A parable is an extended metaphor. It’s a story with a deeper meaning. “Parable” literally means something that’s thrown alongside. You could say that a parable is an “object lesson” or a “word picture”. Many times as Jesus came across something in life, He’d tell a story about it with a practical application to the Kingdom of God. (On a side note, it’s very interesting that Jesus is the only person in the entire New Testament who used parables.)

I remember early in my ministry, children would hand run up to our Children’s Pastor and give him an object, a toy, or something they found. He would talk about that object and spin it into a gospel message. He was a master storyteller!

Not everyone who heard a parable understood what Jesus was trying to convey. Yes, He meant to do that. Many people (most people?) just thought Jesus was telling stories. Matthew 13:11 tells us two of the reasons that Jesus used these parables: to reveal things about the Kingdom of God and to conceal things about the Kingdom of God. Matthew adds a third reason in Matthew 13:34-35 – to fulfill prophecy.

One day Jesus and His disciples may have strolled through the market when they spotted a well-dressed man arguing with a common merchant about a collection of pearls at his table. Jesus may have used that occasion to tell His disciples about the “Priceless Pearl”. (Matthew 13:44–46)

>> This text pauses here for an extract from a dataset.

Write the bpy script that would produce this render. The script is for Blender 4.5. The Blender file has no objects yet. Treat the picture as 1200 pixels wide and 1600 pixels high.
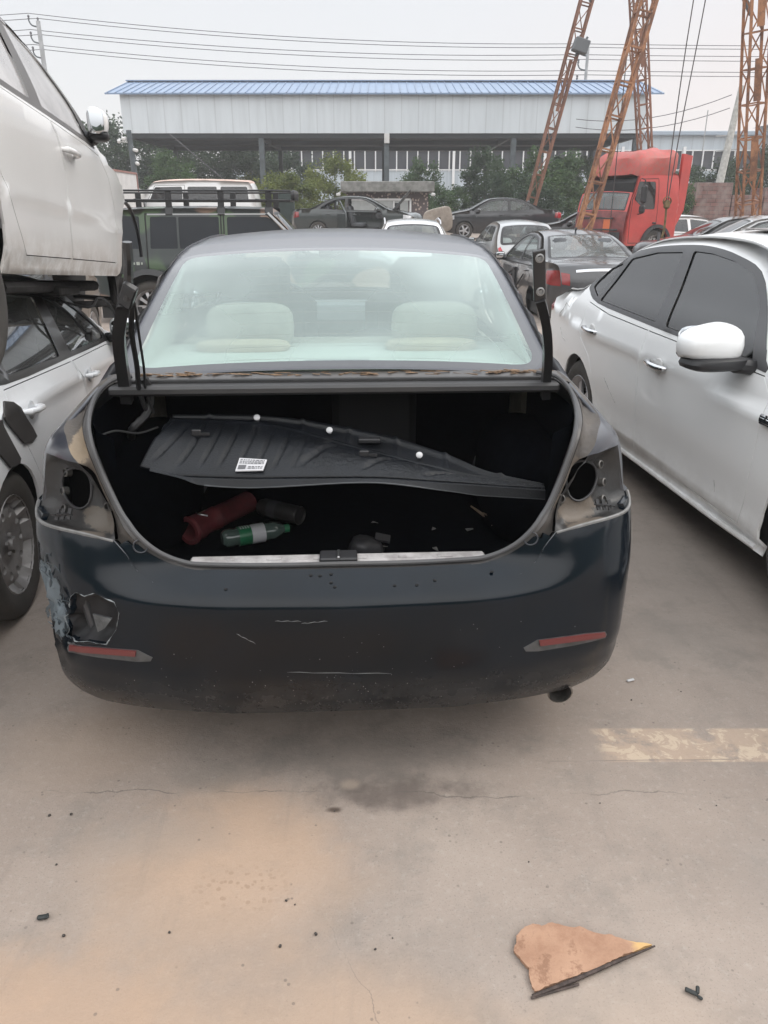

A “regular Joe” may not care much about pearls, but a collector does. A pearl collector would recognize a unique, priceless pearl in a tray of pearls. And when he finds “the one”, a wise pearl collector would give everything he has to buy it. That pearl may look like every other pearl in a tray, but to a discerning eye, that pearl would stand out from all the rest.

To a common bystander, a kingdom is a kingdom. But to a disciple of Jesus Christ (then and now), the Kingdom of God isn’t a common kingdom among lots of other kingdoms. The Kingdom of God is a priceless pearl of a Kingdom. And for anyone with a discerning eye, the Kingdom of God is worth selling everything you have in order to get it.

Application

Do you have a discerning eye? Do you recognize the Kingdom of God when you see it? It doesn’t look like any other kingdom. And yet, it doesn’t even look like what most people would expect it would look like. And look at the King: most people didn’t recognize Jesus as the King. Neither did is disciples!

A few chapters ago (Chapter 6), Jesus told His disciples to have His Kingdom at the front of their minds. He told them to prioritize His Kingdom and His righteousness above everything else. To do that takes a lot of focus. And it requires putting a lot of other things out of focus.

The Kingdom of God is worth more than anything else you could ever conceive of.
Ask God to give you eyes to see its worth today.